[Required work]:
Will you write out the data exactly, excluding every picture?

[Given data]:
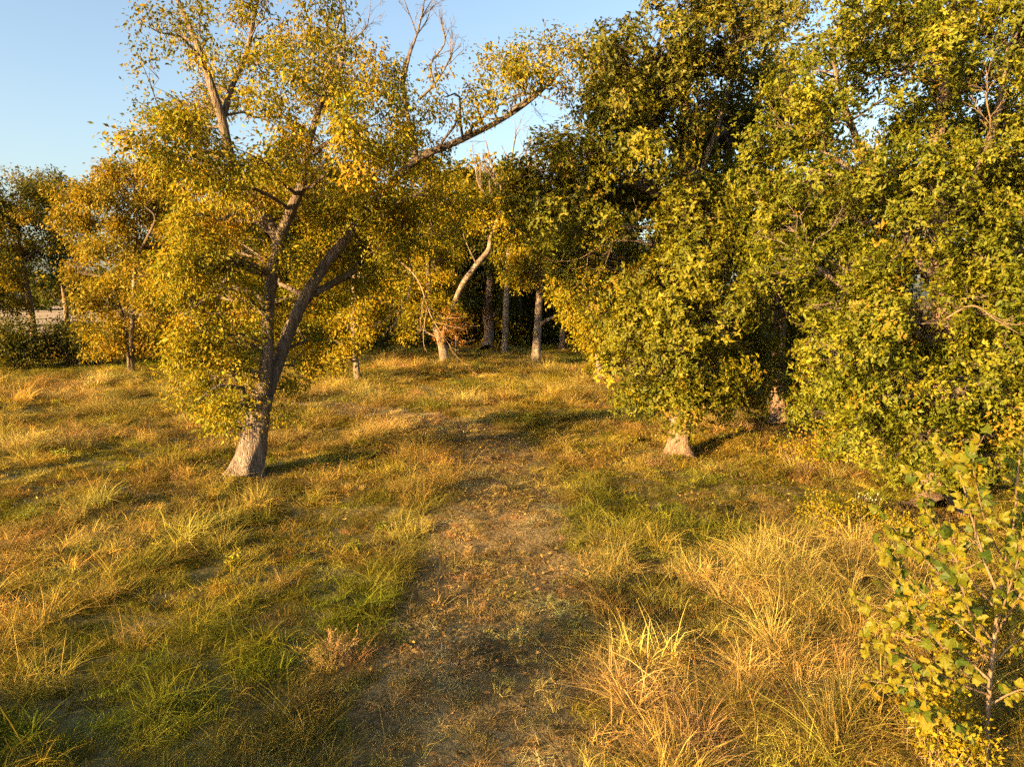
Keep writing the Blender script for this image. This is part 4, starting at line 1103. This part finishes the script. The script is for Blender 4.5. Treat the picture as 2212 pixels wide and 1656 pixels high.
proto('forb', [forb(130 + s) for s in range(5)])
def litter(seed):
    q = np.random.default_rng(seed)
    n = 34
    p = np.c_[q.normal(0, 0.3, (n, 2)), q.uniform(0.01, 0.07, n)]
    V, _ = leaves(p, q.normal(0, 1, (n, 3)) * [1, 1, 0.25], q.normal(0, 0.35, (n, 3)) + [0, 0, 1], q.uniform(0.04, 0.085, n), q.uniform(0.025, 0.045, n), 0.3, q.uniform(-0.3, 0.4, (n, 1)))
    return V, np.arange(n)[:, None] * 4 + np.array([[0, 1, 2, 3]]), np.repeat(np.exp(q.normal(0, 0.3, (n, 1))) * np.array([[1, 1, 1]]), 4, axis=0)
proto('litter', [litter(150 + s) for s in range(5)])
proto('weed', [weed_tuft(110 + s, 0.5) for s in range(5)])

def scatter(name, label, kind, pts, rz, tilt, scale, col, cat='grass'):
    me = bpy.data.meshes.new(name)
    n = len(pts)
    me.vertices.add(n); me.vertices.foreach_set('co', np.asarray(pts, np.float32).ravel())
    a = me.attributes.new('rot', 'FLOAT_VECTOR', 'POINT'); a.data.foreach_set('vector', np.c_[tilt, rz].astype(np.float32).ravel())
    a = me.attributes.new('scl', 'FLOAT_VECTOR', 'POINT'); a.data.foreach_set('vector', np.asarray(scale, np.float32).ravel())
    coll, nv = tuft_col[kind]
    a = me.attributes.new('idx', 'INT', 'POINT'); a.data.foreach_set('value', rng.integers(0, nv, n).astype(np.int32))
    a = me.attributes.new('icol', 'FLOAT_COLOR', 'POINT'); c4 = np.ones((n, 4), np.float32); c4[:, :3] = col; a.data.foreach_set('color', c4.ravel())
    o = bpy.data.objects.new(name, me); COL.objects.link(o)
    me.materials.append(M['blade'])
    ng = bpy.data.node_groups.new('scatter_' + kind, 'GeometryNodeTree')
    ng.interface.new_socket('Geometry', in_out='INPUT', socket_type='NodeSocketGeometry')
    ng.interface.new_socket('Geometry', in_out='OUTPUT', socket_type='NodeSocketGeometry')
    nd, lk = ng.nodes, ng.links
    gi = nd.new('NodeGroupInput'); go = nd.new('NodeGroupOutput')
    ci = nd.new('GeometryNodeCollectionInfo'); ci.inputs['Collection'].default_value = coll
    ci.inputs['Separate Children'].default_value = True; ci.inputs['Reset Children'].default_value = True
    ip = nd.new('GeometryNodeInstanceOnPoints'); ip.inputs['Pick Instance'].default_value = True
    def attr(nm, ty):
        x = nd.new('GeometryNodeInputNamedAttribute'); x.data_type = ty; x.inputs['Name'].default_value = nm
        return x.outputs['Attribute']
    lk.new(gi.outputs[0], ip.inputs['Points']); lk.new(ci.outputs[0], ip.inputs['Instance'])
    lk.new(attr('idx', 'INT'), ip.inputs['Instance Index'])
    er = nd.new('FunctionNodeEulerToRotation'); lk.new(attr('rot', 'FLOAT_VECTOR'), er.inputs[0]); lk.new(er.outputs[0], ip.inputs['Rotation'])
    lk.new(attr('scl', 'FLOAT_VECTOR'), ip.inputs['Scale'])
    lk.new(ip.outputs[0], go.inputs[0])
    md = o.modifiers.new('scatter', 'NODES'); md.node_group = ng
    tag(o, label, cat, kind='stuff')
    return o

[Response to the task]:
Keep writing the Blender script for this image. This is part 4, starting at line 1103. This part finishes the script. The script is for Blender 4.5. Treat the picture as 2212 pixels wide and 1656 pixels high.
proto('forb', [forb(130 + s) for s in range(5)])
def litter(seed):
    q = np.random.default_rng(seed)
    n = 34
    p = np.c_[q.normal(0, 0.3, (n, 2)), q.uniform(0.01, 0.07, n)]
    V, _ = leaves(p, q.normal(0, 1, (n, 3)) * [1, 1, 0.25], q.normal(0, 0.35, (n, 3)) + [0, 0, 1], q.uniform(0.04, 0.085, n), q.uniform(0.025, 0.045, n), 0.3, q.uniform(-0.3, 0.4, (n, 1)))
    return V, np.arange(n)[:, None] * 4 + np.array([[0, 1, 2, 3]]), np.repeat(np.exp(q.normal(0, 0.3, (n, 1))) * np.array([[1, 1, 1]]), 4, axis=0)
proto('litter', [litter(150 + s) for s in range(5)])
proto('weed', [weed_tuft(110 + s, 0.5) for s in range(5)])

def scatter(name, label, kind, pts, rz, tilt, scale, col, cat='grass'):
    me = bpy.data.meshes.new(name)
    n = len(pts)
    me.vertices.add(n); me.vertices.foreach_set('co', np.asarray(pts, np.float32).ravel())
    a = me.attributes.new('rot', 'FLOAT_VECTOR', 'POINT'); a.data.foreach_set('vector', np.c_[tilt, rz].astype(np.float32).ravel())
    a = me.attributes.new('scl', 'FLOAT_VECTOR', 'POINT'); a.data.foreach_set('vector', np.asarray(scale, np.float32).ravel())
    coll, nv = tuft_col[kind]
    a = me.attributes.new('idx', 'INT', 'POINT'); a.data.foreach_set('value', rng.integers(0, nv, n).astype(np.int32))
    a = me.attributes.new('icol', 'FLOAT_COLOR', 'POINT'); c4 = np.ones((n, 4), np.float32); c4[:, :3] = col; a.data.foreach_set('color', c4.ravel())
    o = bpy.data.objects.new(name, me); COL.objects.link(o)
    me.materials.append(M['blade'])
    ng = bpy.data.node_groups.new('scatter_' + kind, 'GeometryNodeTree')
    ng.interface.new_socket('Geometry', in_out='INPUT', socket_type='NodeSocketGeometry')
    ng.interface.new_socket('Geometry', in_out='OUTPUT', socket_type='NodeSocketGeometry')
    nd, lk = ng.nodes, ng.links
    gi = nd.new('NodeGroupInput'); go = nd.new('NodeGroupOutput')
    ci = nd.new('GeometryNodeCollectionInfo'); ci.inputs['Collection'].default_value = coll
    ci.inputs['Separate Children'].default_value = True; ci.inputs['Reset Children'].default_value = True
    ip = nd.new('GeometryNodeInstanceOnPoints'); ip.inputs['Pick Instance'].default_value = True
    def attr(nm, ty):
        x = nd.new('GeometryNodeInputNamedAttribute'); x.data_type = ty; x.inputs['Name'].default_value = nm
        return x.outputs['Attribute']
    lk.new(gi.outputs[0], ip.inputs['Points']); lk.new(ci.outputs[0], ip.inputs['Instance'])
    lk.new(attr('idx', 'INT'), ip.inputs['Instance Index'])
    er = nd.new('FunctionNodeEulerToRotation'); lk.new(attr('rot', 'FLOAT_VECTOR'), er.inputs[0]); lk.new(er.outputs[0], ip.inputs['Rotation'])
    lk.new(attr('scl', 'FLOAT_VECTOR'), ip.inputs['Scale'])
    lk.new(ip.outputs[0], go.inputs[0])
    md = o.modifiers.new('scatter', 'NODES'); md.node_group = ng
    tag(o, label, cat, kind='stuff')
    return o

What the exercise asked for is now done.